**Data shown**
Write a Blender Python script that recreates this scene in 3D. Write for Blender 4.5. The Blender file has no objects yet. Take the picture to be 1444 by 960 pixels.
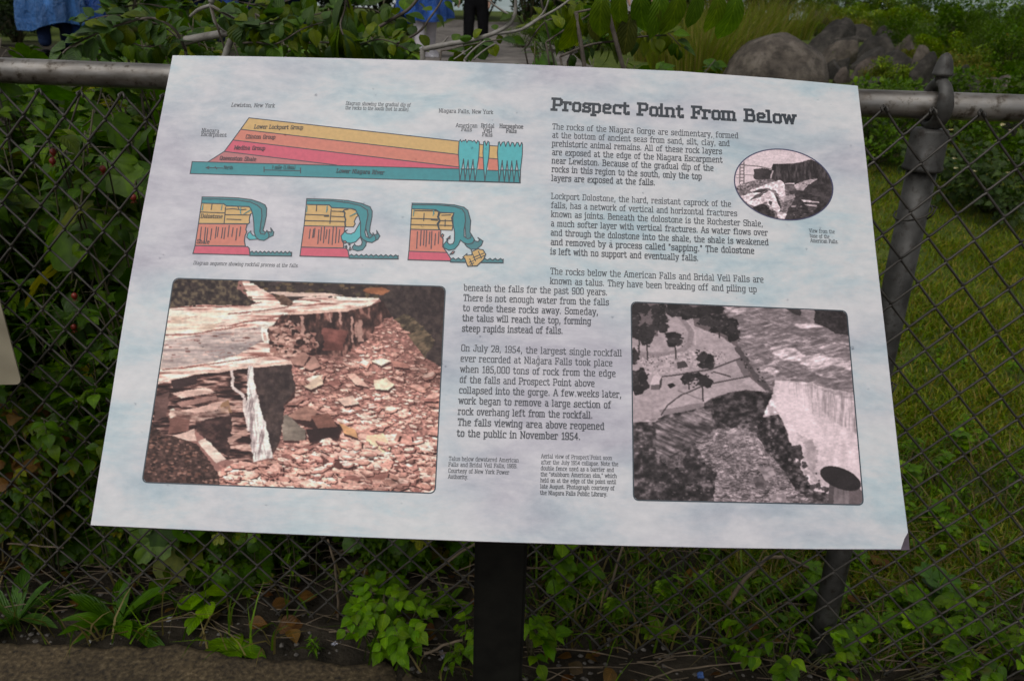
import bpy, bmesh, math, random
import numpy as np
from mathutils import Vector, Matrix, noise

# ------------------------------------------------------------------ camera, sky, sun, exposure
SC = bpy.context.scene
COL = SC.collection
H = 1.25                                   # camera height above the soil at the fence
FPX, PITCH, ROLL = 1150.0, 0.385, 0.0303   # focal length in photo pixels, tilt down, roll
CF = Vector((0, math.cos(PITCH), -math.sin(PITCH)))
_u = Vector((0, math.sin(PITCH), math.cos(PITCH)))
_x = Vector((1, 0, 0))
CX = _x * math.cos(ROLL) + _u * math.sin(ROLL)
CU = -_x * math.sin(ROLL) + _u * math.cos(ROLL)
CAM = Vector((0, 0, H))
cd = bpy.data.cameras.new('camera')
cam = bpy.data.objects.new('camera', cd)
COL.objects.link(cam)
cam.matrix_world = Matrix(((CX.x, CU.x, -CF.x, 0), (CX.y, CU.y, -CF.y, 0), (CX.z, CU.z, -CF.z, H), (0, 0, 0, 1)))
cd.sensor_width = 36
cd.sensor_fit = 'HORIZONTAL'
cd.lens = FPX / 1444 * 36
cd.clip_start = 0.05
cd.clip_end = 2000
cd.dof.use_dof = True
cd.dof.focus_distance = 1.0
cd.dof.aperture_fstop = 13.0
SC.camera = cam

SUN_EL, SUN_AZ = math.radians(58), math.radians(205)   # azimuth clockwise from +Y (north)
w = bpy.data.worlds.new('World')
SC.world = w
w.use_nodes = True
nt = w.node_tree
bg = nt.nodes['Background']
sky = nt.nodes.new('ShaderNodeTexSky')
sky.sky_type = 'NISHITA'
sky.sun_disc = False
sky.sun_elevation = SUN_EL
sky.sun_rotation = SUN_AZ
sky.air_density = 1.0
sky.dust_density = 4.0
hs = nt.nodes.new('ShaderNodeHueSaturation')           # overcast: a grey sky
hs.inputs['Saturation'].default_value = 0.12
nt.links.new(sky.outputs[0], hs.inputs['Color'])
nt.links.new(hs.outputs[0], bg.inputs[0])
bg.inputs[1].default_value = 0.09
sd = bpy.data.lights.new('sun', 'SUN')
sun = bpy.data.objects.new('sun', sd)
COL.objects.link(sun)
sd.energy = 0.8
sd.angle = math.radians(70)
sd.color = (1.0, 0.97, 0.93)
sv = Vector((math.sin(SUN_AZ) * math.cos(SUN_EL), math.cos(SUN_AZ) * math.cos(SUN_EL), math.sin(SUN_EL)))
sun.rotation_euler = (-sv).to_track_quat('-Z', 'Y').to_euler()
SC.view_settings.view_transform = 'Standard'
SC.view_settings.look = 'None'
SC.view_settings.exposure = 0.0
SC.view_settings.gamma = 1.0

# ------------------------------------------------------------------ helpers
rnd = random.Random(7)
def ray(px, py):
    return CX * ((px - 722) / FPX) - CU * ((py - 480) / FPX) + CF
def lin(c):
    return tuple(((x / 255 + 0.055) / 1.055) ** 2.4 if x > 10 else x / 255 / 12.92 for x in c)
def smooth(a, b, x):
    t = min(max((x - a) / (b - a), 0), 1)
    return t * t * (3 - 2 * t)
def terrain(x, y):
    z = 0.55 * smooth(2.6, 9, y)
    z += 0.025 * noise.noise(Vector((x * 1.7, y * 1.7, 3.1))) * smooth(1.6, 2.4, y)
    z += 0.10 * noise.noise(Vector((x * .25, y * .25, 8.1))) * smooth(3, 8, y)
    z += 0.55 * smooth(13, 32, y)
    return z
def ghit(px, py, far=60):
    d = ray(px, py)
    t = 0.8
    while t < far:
        p = CAM + d * t
        if p.z < terrain(p.x, p.y): return p
        t += 0.01 + t * 0.002
    return CAM + d * far
def at(px, py, y):                         # the point of a pixel's ray at distance y
    d = ray(px, py)
    return CAM + d * (y / d.y)

def new_obj(name, me, parent=None, mats=()):
    o = bpy.data.objects.new(name, me)
    COL.objects.link(o)
    for m in mats: me.materials.append(m)
    if parent: o.parent = parent
    return o
def tag(o, label=None, cat=None, group=None, kind=None):
    if label: o['label'] = label
    if cat: o['category'] = cat
    if group: o['group'] = group
    if kind: o['kind'] = kind
    return o
def empty(name, loc, label, cat, group=None, rz=0):
    o = bpy.data.objects.new(name, None)
    COL.objects.link(o)
    o.empty_display_size = 0.05
    o.location = loc
    o.rotation_euler = (0, 0, rz)
    return tag(o, label, cat, group)
def kids(o):
    return [c for c in bpy.data.objects if c.parent == o]
def copy_tree(o, parent=None):
    c = o.copy(); COL.objects.link(c)
    c.parent = parent
    for ch in kids(o): copy_tree(ch, c)
    return c

class MB:                                   # a mesh collector
    def __init__(s): s.v = []; s.f = []; s.m = []; s.sm = []
    def add(s, vs, fs, mi=0, smooth_=False):
        b = len(s.v); s.v += [tuple(v) for v in vs]
        for f in fs: s.f.append([b + i for i in f]); s.m.append(mi); s.sm.append(smooth_)
    def box(s, c, sx, sy, sz, mi=0, rot=None):
        vs = [Vector((x * sx / 2, y * sy / 2, z * sz / 2)) for z in (-1, 1) for y in (-1, 1) for x in (-1, 1)]
        if rot: vs = [rot @ v for v in vs]
        s.add([v + Vector(c) for v in vs], [(0, 2, 3, 1), (4, 5, 7, 6), (0, 1, 5, 4), (2, 6, 7, 3), (0, 4, 6, 2), (1, 3, 7, 5)], mi)
    def tube(s, pts, r, n=6, mi=0, cap=True):
        pts = [Vector(p) for p in pts]
        k = len(pts); rs = r if isinstance(r, (list, tuple)) else [r] * k
        ref = None; vs = []
        for i, p in enumerate(pts):
            t = (pts[min(i + 1, k - 1)] - pts[max(i - 1, 0)])
            if t.length < 1e-9: t = Vector((0, 0, 1))
            t.normalize()
            if ref is None: ref = Vector((1, 0, 0)) if abs(t.x) < .8 else Vector((0, 1, 0))
            a = ref - t * ref.dot(t)
            if a.length < 1e-6: a = t.orthogonal()
            a.normalize(); ref = a; b = t.cross(a)
            for j in range(n):
                q = 2 * math.pi * j / n
                vs.append(p + (a * math.cos(q) + b * math.sin(q)) * rs[i])
        fs = [(i * n + j, i * n + (j + 1) % n, (i + 1) * n + (j + 1) % n, (i + 1) * n + j) for i in range(k - 1) for j in range(n)]
        if cap: fs += [tuple(range(n))[::-1], tuple((k - 1) * n + j for j in range(n))]
        s.add(vs, fs, mi, True)
    def lathe(s, prof, c=(0, 0, 0), n=24, mi=0):
        c = Vector(c); vs = []
        for r, z in prof:
            for j in range(n):
                q = 2 * math.pi * j / n
                vs.append(c + Vector((r * math.cos(q), r * math.sin(q), z)))
        k = len(prof)
        fs = [(i * n + j, i * n + (j + 1) % n, (i + 1) * n + (j + 1) % n, (i + 1) * n + j) for i in range(k - 1) for j in range(n)]
        fs += [tuple(range(n))[::-1], tuple((k - 1) * n + j for j in range(n))]
        s.add(vs, fs, mi, True)
    def mesh(s, name):
        me = bpy.data.meshes.new(name)
        me.from_pydata(s.v, [], s.f)
        me.polygons.foreach_set('material_index', s.m)
        me.polygons.foreach_set('use_smooth', s.sm)
        me.update()
        return me
    def obj(s, name, mats, parent=None):
        return new_obj(name, s.mesh(name), parent, mats if isinstance(mats, (list, tuple)) else [mats])

def np_mesh(name, V, F, col=None, lf=None, smooth_=True):      # V (n,3), F (m,3 or 4) arrays
    me = bpy.data.meshes.new(name)
    n, m, k = len(V), len(F), F.shape[1]
    me.vertices.add(n); me.vertices.foreach_set('co', np.ascontiguousarray(V, np.float32).ravel())
    me.loops.add(m * k); me.loops.foreach_set('vertex_index', np.ascontiguousarray(F, np.int32).ravel())
    me.polygons.add(m); me.polygons.foreach_set('loop_start', np.arange(0, m * k, k, dtype=np.int32))
    me.polygons.foreach_set('use_smooth', np.full(m, smooth_))
    for nm, a in (('Col', col), ('lf', lf)):
        if a is not None:
            at_ = me.color_attributes.new(nm, 'FLOAT_COLOR', 'POINT')
            at_.data.foreach_set('color', np.ascontiguousarray(np.c_[a, np.ones(n)], np.float32).ravel())
    me.update(calc_edges=True); me.validate()
    return me

# ------------------------------------------------------------------ materials
def mat(name, base=(.5, .5, .5), rough=.6, metal=0, spec=.5):
    m = bpy.data.materials.new(name); m.use_nodes = True
    b = m.node_tree.nodes['Principled BSDF']
    b.inputs['Base Color'].default_value = (*base, 1)
    b.inputs['Roughness'].default_value = rough
    b.inputs['Metallic'].default_value = metal
    b.inputs['Specular IOR Level'].default_value = spec
    return m, m.node_tree, b
def nd(t, kind, **kw):
    n = t.nodes.new('ShaderNode' + kind)
    for k, v in kw.items():
        if k in n.inputs: n.inputs[k].default_value = v
        else: setattr(n, k, v)
    return n
def ramp(t, src, stops):
    r = nd(t, 'ValToRGB'); e = r.color_ramp.elements
    while len(e) < len(stops): e.new(.5)
    for i, (p, c) in enumerate(stops):
        e[i].position = p; e[i].color = (*c, 1)
    t.links.new(src, r.inputs[0])
    return r.outputs[0]
def tex_noise(t, scale, detail=4, coord='Object', stretch=None, rough=.55, dist=0):
    tc = nd(t, 'TexCoord'); n = nd(t, 'TexNoise', Scale=scale, Detail=detail, Roughness=rough, Distortion=dist)
    src = tc.outputs[coord]
    if stretch:
        mp = nd(t, 'Mapping'); mp.inputs['Scale'].default_value = stretch
        t.links.new(src, mp.inputs[0]); src = mp.outputs[0]
    t.links.new(src, n.inputs['Vector'])
    return n.outputs[0]
def mixc(t, fac, a, b, mode='MIX'):
    m = nd(t, 'Mix', data_type='RGBA', blend_type=mode)
    for i, s in ((0, fac), (6, a), (7, b)):
        if hasattr(s, 'type') and hasattr(s, 'links'): t.links.new(s, m.inputs[i])
        elif i == 0: m.inputs[0].default_value = s
        else: m.inputs[i].default_value = (*s, 1)
    return m.outputs[2]
def bump(t, b, h, strength=.3, dist=.002):
    n = nd(t, 'Bump', Strength=strength, Distance=dist)
    t.links.new(h, n.inputs['Height']); t.links.new(n.outputs[0], b.inputs['Normal'])
def noisy(name, stops, scale, rough=.7, metal=0, bs=.3, bd=.002, detail=6, coord='Object', stretch=None, spec=.5, scale2=None):
    m, t, b = mat(name, rough=rough, metal=metal, spec=spec)
    n = tex_noise(t, scale, detail, coord, stretch)
    c = ramp(t, n, stops)
    if scale2:
        n2 = tex_noise(t, scale2, 3, coord)
        c = mixc(t, 1.0, c, ramp(t, n2, [(.3, (.55, .55, .55)), (.7, (1.25, 1.25, 1.25))]), 'MULTIPLY')
    t.links.new(c, b.inputs['Base Color'])
    if bs: bump(t, b, n, bs, bd)
    return m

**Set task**
Please restate the material above line by line, exactly, beginning at its first line and ending with the line that contains "SC.camera = cam", without any pictures.

**Expected output**
Write a Blender Python script that recreates this scene in 3D. Write for Blender 4.5. The Blender file has no objects yet. Take the picture to be 1444 by 960 pixels.
import bpy, bmesh, math, random
import numpy as np
from mathutils import Vector, Matrix, noise

# ------------------------------------------------------------------ camera, sky, sun, exposure
SC = bpy.context.scene
COL = SC.collection
H = 1.25                                   # camera height above the soil at the fence
FPX, PITCH, ROLL = 1150.0, 0.385, 0.0303   # focal length in photo pixels, tilt down, roll
CF = Vector((0, math.cos(PITCH), -math.sin(PITCH)))
_u = Vector((0, math.sin(PITCH), math.cos(PITCH)))
_x = Vector((1, 0, 0))
CX = _x * math.cos(ROLL) + _u * math.sin(ROLL)
CU = -_x * math.sin(ROLL) + _u * math.cos(ROLL)
CAM = Vector((0, 0, H))
cd = bpy.data.cameras.new('camera')
cam = bpy.data.objects.new('camera', cd)
COL.objects.link(cam)
cam.matrix_world = Matrix(((CX.x, CU.x, -CF.x, 0), (CX.y, CU.y, -CF.y, 0), (CX.z, CU.z, -CF.z, H), (0, 0, 0, 1)))
cd.sensor_width = 36
cd.sensor_fit = 'HORIZONTAL'
cd.lens = FPX / 1444 * 36
cd.clip_start = 0.05
cd.clip_end = 2000
cd.dof.use_dof = True
cd.dof.focus_distance = 1.0
cd.dof.aperture_fstop = 13.0
SC.camera = cam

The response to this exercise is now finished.